Não lhe interessava o culto do autor, apenas a obra. E tal mistério sobre sua vida particular lhe permitia, por sua vez, viver, através dos seus filmes, de maneira incondicional. Ao seu redor, à medida que desenvolvia sua filmografia, ia formando uma família. Atores, produtores e técnicos, cada vez mais reduzidos e assumindo várias funções, como no caso do elenco de “Pauline na Praia”, que se encarregara da decoração dos cenários e das roupas utilizadas no filme.
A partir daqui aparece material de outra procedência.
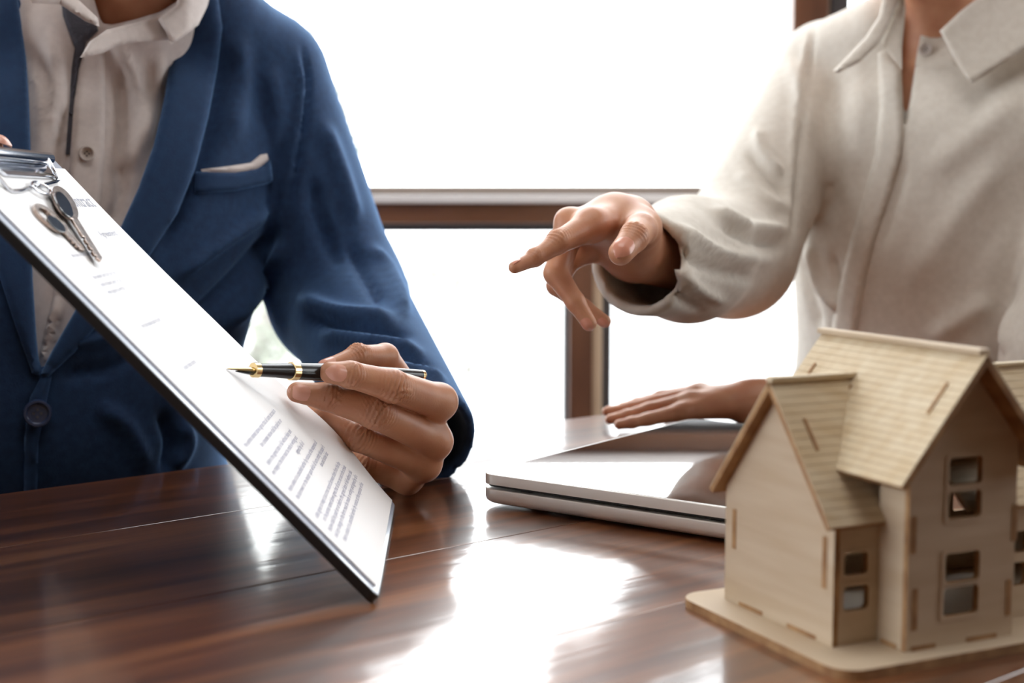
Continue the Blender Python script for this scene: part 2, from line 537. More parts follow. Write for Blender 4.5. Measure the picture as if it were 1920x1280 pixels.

Dessa ambiência extraía o vigor, a juventude e o frescor do olhar que conservara faustinianamente no decorrer das décadas. Das poucas imagens que lhe escaparam dos sets de filmagens, há algumas surpreendentes. Rohmer dançando entre as jovens em flor, habitantes de seus filmes, ou mesmo correndo na praia, como se para voar faltasse-lhe apenas evocar uma de suas palavras encantadas.
Entre os “jovens turcos” que tomaram de assalto o cinema francês do final da década de 1950 e desencadearam a “Nouvelle Vague”, Rohmer era o decano, “a autoridade, o mais profundo”, nas palavras de Godard. Fez da arte um modo de vida e através dela permanece, incólume às intempéries do percurso, à mesquinhez e aos modismos. E com a segurança e placidez de quem mira o essencial.
Em 2007, ao lançar seu derradeiro trabalho, justamente “Os Amores de Astrea e de Celadon”, ambientado na Gália do século V, Rohmer anunciava estar na altura da reforma. Da nossa, certamente. Pelo caminho que todos nós ainda temos ao lado de seus filmes.